Bully. Coward. Victim.The Story of Roy Cohn
Ivy Meeropol, USA. World premiere
An unflinching look at the life and death of Roy Cohn, the closeted, conservative American lawyer whose first job out of law school was prosecuting filmmaker Meeropol’s grandparents, Julius and Ethel Rosenberg.
College Behind Bars
Lynn Novick, USA. World premiere
Follows a handful of ambitious and inspiring incarcerated students - most of them serving time for serious crimes - as they debate and discuss history, mathematics, philosophy and science and simultaneously navigate the difficulties and cruelties of prison life.
Cunningham 3D
Alla Kovgan, Germany/France/USA. US premiere
Charts choreographer Merce Cunningham’s artistic evolution over the course of three decades and immerses the viewer in the rhythms and movements of his choreography through a 3D process that allows us to step inside the dance.
Free Time
Manfred Kirchheimer, USA. World premiere
Meticulously restored and constructed 16mm black-and-white footage that Kirchheimer and Walter Hess shot in New York between 1958 and 1960.
My Father and Me
Nick Broomfield, UK. North American premiere
About Broomfield’s relationship with his humanist-pacifist father, Maurice Broomfield, a factory worker turned photographer of vivid, often lustrous images of industrial post-WWII England.

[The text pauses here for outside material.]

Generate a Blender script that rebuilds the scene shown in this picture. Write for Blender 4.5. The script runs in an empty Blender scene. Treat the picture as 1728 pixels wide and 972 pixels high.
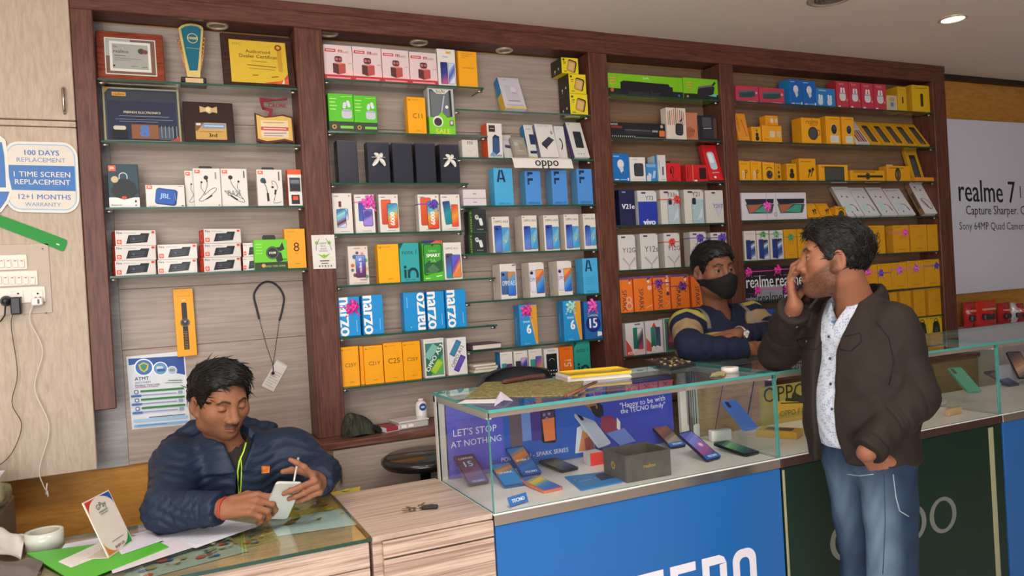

Oliver Sacks: His Own Life
Ric Burns, USA. US premiere.
Partly shot before his death in 2015, this portrait covers Sacks from his childhood with a schizophrenic older brother, to his years as a champion bodybuilder and motorcycle aficionado, to his accomplishments as a neurologist.
Santiago, Italia
Nanni Moretti, Italy. North American premiere.
Italian director Moretti chronicles the efforts of the Italian Embassy to save and relocate citizens targeted by the fascist regime in seventies Chile.
State Funeral
Sergei Loznitsa, Netherlands/Lithuania. US premiere
Ukrainian filmmaker Loznitsa uncovers a wealth of mostly unseen archival footage of the ‘Great Farewell’ in the days following the death of Joseph Stalin in March 1953.